Dataset excerpts:
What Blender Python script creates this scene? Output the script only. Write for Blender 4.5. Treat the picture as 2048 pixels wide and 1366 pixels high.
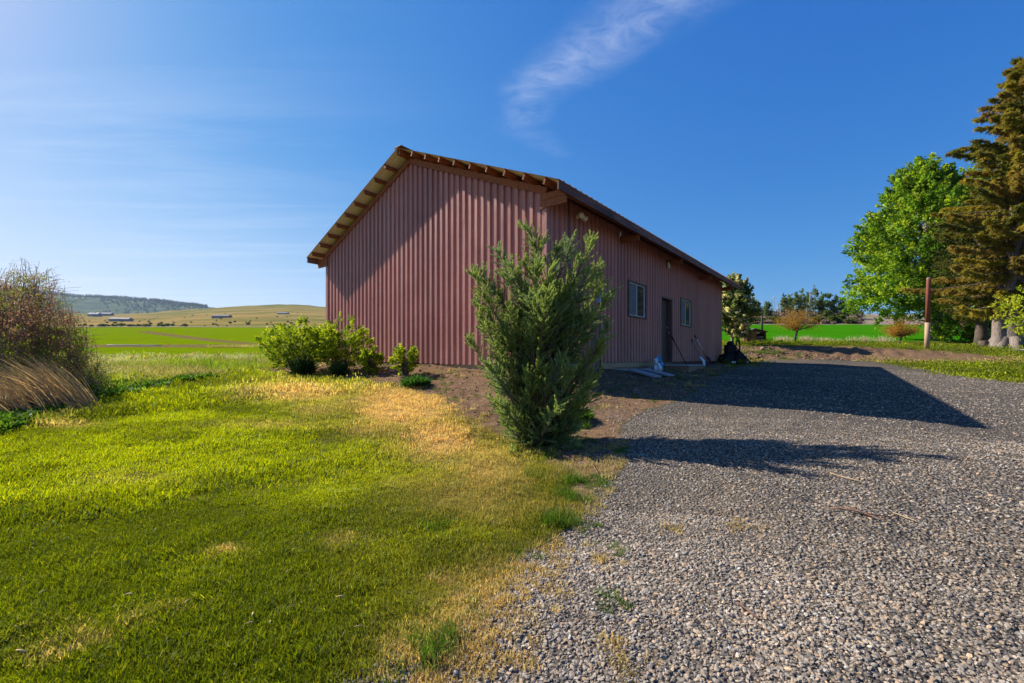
--
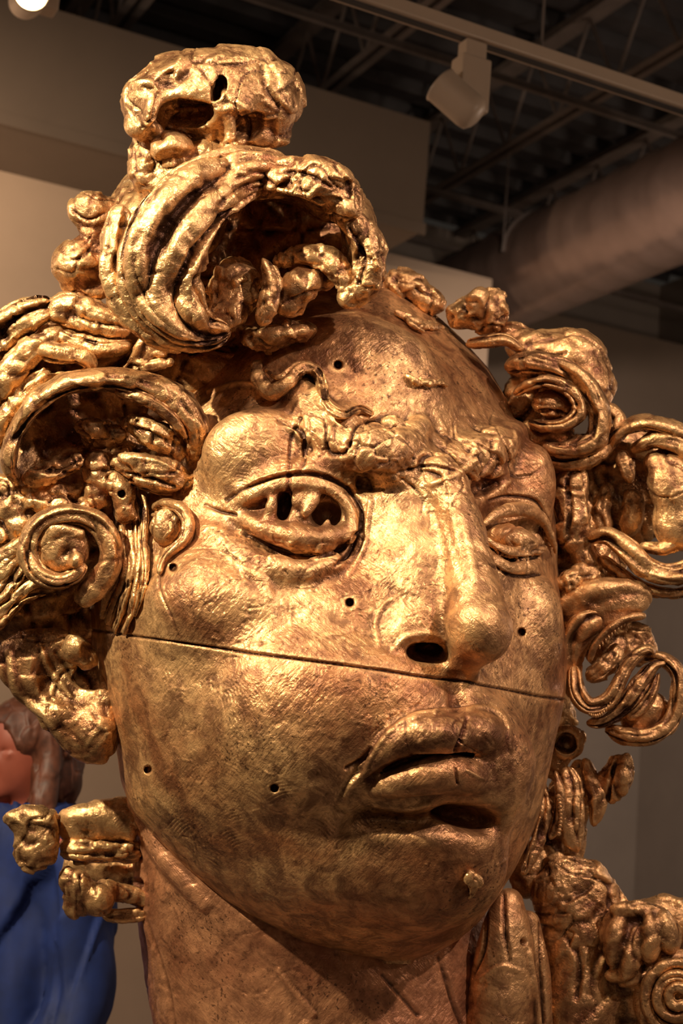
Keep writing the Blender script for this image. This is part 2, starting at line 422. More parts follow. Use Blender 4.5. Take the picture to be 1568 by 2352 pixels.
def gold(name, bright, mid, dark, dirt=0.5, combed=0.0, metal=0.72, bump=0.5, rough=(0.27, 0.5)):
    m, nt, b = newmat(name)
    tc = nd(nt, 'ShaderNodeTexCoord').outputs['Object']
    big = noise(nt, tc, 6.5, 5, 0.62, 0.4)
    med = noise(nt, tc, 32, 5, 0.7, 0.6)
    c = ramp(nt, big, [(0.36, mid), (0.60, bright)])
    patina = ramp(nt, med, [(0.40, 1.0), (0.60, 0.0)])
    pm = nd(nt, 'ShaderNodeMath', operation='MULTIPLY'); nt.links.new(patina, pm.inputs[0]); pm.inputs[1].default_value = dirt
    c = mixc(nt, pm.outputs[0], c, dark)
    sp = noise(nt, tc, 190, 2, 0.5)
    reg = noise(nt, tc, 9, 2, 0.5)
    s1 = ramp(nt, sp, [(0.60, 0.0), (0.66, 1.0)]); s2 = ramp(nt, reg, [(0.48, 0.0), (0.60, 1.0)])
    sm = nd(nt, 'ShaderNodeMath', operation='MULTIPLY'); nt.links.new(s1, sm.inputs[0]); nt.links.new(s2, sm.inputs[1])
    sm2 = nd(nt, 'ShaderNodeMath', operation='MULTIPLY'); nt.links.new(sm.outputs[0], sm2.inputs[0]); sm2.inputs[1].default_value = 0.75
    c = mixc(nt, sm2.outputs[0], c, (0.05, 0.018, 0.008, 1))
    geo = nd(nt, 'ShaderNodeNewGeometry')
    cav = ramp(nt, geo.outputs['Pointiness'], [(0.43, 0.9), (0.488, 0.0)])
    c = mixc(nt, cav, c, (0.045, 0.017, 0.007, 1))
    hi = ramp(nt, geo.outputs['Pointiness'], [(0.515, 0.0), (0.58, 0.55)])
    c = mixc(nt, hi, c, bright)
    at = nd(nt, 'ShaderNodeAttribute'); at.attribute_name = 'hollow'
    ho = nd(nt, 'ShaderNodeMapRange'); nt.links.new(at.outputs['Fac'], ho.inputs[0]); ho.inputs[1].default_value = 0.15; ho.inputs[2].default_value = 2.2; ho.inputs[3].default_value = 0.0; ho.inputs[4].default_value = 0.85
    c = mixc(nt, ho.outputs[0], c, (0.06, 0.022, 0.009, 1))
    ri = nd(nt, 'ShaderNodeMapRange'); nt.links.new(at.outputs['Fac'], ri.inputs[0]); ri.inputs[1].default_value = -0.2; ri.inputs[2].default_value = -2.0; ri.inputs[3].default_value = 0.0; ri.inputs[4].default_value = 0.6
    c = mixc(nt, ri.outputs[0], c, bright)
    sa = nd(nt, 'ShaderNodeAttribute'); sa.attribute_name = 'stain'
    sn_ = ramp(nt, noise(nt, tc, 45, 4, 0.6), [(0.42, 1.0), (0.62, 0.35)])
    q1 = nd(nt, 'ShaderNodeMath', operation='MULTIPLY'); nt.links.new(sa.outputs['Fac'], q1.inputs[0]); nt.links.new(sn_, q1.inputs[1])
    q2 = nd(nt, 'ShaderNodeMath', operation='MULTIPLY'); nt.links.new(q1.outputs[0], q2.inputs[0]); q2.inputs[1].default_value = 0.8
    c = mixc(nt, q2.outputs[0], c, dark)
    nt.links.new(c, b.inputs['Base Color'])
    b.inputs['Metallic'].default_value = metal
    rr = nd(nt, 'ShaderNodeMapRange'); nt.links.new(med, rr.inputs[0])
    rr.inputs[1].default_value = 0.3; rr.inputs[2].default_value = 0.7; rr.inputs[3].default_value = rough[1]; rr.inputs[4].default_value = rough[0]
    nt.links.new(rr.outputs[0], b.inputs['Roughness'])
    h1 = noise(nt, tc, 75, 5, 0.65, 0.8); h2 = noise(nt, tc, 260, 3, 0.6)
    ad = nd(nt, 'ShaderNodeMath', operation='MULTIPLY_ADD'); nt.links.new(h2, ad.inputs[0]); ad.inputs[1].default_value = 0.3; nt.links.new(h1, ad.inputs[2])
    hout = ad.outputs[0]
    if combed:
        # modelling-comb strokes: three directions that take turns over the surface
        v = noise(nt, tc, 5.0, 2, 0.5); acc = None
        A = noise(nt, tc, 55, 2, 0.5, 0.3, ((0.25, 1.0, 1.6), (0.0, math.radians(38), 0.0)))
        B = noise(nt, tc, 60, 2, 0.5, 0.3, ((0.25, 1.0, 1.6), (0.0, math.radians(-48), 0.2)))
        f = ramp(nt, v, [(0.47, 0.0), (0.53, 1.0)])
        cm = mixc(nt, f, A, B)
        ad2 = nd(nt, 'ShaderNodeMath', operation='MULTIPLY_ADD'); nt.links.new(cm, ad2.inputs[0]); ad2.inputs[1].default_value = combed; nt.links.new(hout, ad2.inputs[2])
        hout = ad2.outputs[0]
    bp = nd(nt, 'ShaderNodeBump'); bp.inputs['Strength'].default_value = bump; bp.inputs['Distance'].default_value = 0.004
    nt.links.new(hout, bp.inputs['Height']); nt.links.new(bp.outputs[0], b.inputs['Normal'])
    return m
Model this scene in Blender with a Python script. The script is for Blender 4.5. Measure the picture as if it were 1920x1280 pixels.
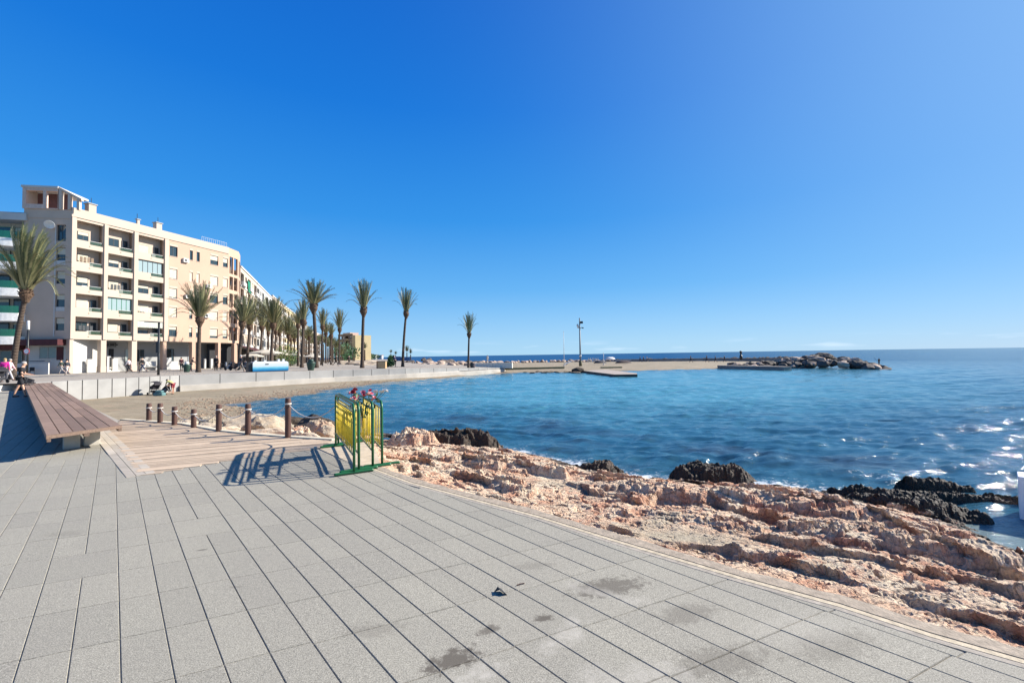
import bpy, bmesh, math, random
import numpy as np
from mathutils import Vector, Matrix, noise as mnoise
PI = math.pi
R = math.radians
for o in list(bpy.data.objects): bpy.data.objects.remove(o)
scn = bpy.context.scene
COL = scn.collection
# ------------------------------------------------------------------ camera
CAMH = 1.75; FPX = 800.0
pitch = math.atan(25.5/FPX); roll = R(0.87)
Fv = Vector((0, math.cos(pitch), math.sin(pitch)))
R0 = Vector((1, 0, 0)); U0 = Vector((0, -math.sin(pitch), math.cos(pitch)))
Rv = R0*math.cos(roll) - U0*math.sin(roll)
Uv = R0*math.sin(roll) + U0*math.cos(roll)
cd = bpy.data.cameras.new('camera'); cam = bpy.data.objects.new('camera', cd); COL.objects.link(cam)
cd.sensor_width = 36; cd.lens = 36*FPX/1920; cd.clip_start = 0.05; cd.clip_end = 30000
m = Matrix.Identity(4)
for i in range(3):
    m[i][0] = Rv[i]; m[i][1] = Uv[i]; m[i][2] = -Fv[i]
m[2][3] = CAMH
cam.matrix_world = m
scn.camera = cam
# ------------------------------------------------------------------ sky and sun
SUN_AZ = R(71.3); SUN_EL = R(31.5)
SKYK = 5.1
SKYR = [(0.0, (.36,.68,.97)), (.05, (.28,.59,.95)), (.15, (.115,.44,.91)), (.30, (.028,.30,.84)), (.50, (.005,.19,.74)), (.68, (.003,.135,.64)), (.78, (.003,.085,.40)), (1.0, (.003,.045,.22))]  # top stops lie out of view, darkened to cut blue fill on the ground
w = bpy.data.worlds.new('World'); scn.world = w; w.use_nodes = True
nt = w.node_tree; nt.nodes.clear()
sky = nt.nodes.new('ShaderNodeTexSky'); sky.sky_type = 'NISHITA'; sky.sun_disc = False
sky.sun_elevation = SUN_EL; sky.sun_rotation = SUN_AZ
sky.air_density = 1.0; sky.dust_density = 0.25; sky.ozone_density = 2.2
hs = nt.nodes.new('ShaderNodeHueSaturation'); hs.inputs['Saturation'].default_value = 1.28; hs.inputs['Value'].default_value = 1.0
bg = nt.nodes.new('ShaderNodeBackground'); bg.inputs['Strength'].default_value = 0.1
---
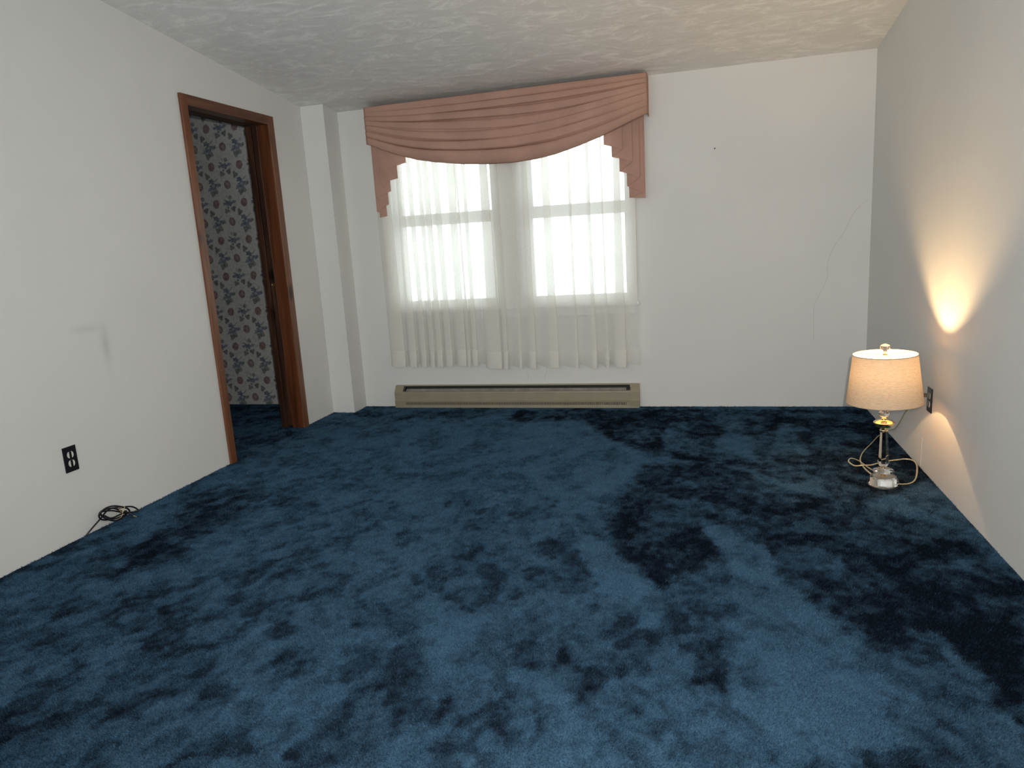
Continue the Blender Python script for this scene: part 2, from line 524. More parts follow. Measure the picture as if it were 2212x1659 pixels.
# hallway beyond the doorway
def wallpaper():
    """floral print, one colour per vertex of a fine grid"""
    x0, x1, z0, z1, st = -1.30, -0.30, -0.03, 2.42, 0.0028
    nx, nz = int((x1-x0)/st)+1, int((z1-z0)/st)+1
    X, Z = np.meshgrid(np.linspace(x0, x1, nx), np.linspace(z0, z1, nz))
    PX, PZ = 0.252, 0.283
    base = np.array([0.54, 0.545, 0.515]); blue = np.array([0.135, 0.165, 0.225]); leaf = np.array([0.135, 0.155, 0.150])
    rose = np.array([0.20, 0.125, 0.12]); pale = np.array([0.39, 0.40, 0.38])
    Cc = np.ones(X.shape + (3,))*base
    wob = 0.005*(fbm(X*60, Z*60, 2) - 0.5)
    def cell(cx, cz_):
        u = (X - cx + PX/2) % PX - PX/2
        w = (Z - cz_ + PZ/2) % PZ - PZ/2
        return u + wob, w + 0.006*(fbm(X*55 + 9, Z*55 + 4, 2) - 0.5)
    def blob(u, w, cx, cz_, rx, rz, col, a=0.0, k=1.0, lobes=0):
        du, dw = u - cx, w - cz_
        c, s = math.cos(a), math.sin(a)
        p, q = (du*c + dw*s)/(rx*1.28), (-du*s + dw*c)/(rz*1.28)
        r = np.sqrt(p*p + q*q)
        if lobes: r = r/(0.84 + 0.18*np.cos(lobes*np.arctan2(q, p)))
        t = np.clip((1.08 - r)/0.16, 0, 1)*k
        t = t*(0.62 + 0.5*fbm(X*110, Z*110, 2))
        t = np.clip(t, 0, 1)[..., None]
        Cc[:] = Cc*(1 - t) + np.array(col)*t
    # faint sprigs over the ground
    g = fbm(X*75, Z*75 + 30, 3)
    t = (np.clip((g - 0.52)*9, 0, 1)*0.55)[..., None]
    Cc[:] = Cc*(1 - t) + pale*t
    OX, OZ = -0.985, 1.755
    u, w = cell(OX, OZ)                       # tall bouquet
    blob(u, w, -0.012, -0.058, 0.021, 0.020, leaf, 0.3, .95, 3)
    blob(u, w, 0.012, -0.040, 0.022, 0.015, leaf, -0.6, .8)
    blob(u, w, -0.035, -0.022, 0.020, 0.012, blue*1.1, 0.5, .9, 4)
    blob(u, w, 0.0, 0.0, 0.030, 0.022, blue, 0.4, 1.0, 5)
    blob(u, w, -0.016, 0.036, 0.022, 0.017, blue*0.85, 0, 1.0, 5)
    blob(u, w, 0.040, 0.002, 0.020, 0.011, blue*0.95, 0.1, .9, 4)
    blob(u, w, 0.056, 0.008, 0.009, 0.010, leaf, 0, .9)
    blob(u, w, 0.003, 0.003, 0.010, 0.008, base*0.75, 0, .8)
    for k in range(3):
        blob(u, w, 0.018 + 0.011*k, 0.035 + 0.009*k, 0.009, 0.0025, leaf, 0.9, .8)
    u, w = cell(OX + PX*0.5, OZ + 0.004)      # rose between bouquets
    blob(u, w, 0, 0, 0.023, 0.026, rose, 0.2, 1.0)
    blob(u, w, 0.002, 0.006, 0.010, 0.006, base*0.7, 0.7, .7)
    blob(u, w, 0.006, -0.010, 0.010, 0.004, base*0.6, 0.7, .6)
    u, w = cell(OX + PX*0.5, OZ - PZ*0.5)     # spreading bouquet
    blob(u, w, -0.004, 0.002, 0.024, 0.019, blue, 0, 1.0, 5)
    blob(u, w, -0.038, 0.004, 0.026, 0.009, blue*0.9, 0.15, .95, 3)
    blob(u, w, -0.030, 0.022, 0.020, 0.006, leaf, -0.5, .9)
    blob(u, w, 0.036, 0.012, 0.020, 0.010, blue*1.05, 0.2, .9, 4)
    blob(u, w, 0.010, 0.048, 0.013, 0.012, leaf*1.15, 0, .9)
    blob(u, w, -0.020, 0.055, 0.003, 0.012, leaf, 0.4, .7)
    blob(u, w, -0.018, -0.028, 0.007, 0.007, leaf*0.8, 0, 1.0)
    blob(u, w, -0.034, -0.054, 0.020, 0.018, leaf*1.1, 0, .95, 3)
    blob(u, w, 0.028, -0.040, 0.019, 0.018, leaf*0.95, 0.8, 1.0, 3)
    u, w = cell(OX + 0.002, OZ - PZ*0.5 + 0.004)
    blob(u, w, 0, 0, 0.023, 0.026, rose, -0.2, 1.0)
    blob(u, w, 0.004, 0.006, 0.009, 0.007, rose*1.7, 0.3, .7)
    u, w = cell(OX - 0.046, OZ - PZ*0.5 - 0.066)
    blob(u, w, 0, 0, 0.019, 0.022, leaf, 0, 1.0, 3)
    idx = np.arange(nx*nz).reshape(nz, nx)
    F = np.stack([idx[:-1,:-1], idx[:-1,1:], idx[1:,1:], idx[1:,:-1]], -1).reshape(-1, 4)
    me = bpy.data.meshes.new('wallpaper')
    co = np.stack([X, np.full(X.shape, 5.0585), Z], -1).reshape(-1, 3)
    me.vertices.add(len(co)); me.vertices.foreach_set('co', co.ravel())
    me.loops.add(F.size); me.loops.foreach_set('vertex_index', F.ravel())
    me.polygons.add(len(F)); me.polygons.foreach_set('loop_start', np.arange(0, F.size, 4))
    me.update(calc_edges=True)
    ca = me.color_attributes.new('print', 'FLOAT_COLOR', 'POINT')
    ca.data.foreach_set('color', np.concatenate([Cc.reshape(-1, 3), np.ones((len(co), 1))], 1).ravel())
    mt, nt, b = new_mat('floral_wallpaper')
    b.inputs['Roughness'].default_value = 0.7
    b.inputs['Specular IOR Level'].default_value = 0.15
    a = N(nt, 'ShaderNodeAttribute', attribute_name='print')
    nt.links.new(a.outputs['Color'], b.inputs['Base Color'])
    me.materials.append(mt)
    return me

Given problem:
Starting with the line that contains "0.0), (0.58, 0.55)])", repeat each line exactly, and stop once the line that contains "q2 = nd(nt, 'ShaderNodeMath', operation='MULTIPLY');" has been repeated.

Task result:
    hi = ramp(nt, geo.outputs['Pointiness'], [(0.515, 0.0), (0.58, 0.55)])
    c = mixc(nt, hi, c, bright)
    at = nd(nt, 'ShaderNodeAttribute'); at.attribute_name = 'hollow'
    ho = nd(nt, 'ShaderNodeMapRange'); nt.links.new(at.outputs['Fac'], ho.inputs[0]); ho.inputs[1].default_value = 0.15; ho.inputs[2].default_value = 2.2; ho.inputs[3].default_value = 0.0; ho.inputs[4].default_value = 0.85
    c = mixc(nt, ho.outputs[0], c, (0.06, 0.022, 0.009, 1))
    ri = nd(nt, 'ShaderNodeMapRange'); nt.links.new(at.outputs['Fac'], ri.inputs[0]); ri.inputs[1].default_value = -0.2; ri.inputs[2].default_value = -2.0; ri.inputs[3].default_value = 0.0; ri.inputs[4].default_value = 0.6
    c = mixc(nt, ri.outputs[0], c, bright)
    sa = nd(nt, 'ShaderNodeAttribute'); sa.attribute_name = 'stain'
    sn_ = ramp(nt, noise(nt, tc, 45, 4, 0.6), [(0.42, 1.0), (0.62, 0.35)])
    q1 = nd(nt, 'ShaderNodeMath', operation='MULTIPLY'); nt.links.new(sa.outputs['Fac'], q1.inputs[0]); nt.links.new(sn_, q1.inputs[1])
    q2 = nd(nt, 'ShaderNodeMath', operation='MULTIPLY'); nt.links.new(q1.outputs[0], q2.inputs[0]); q2.inputs[1].default_value = 0.8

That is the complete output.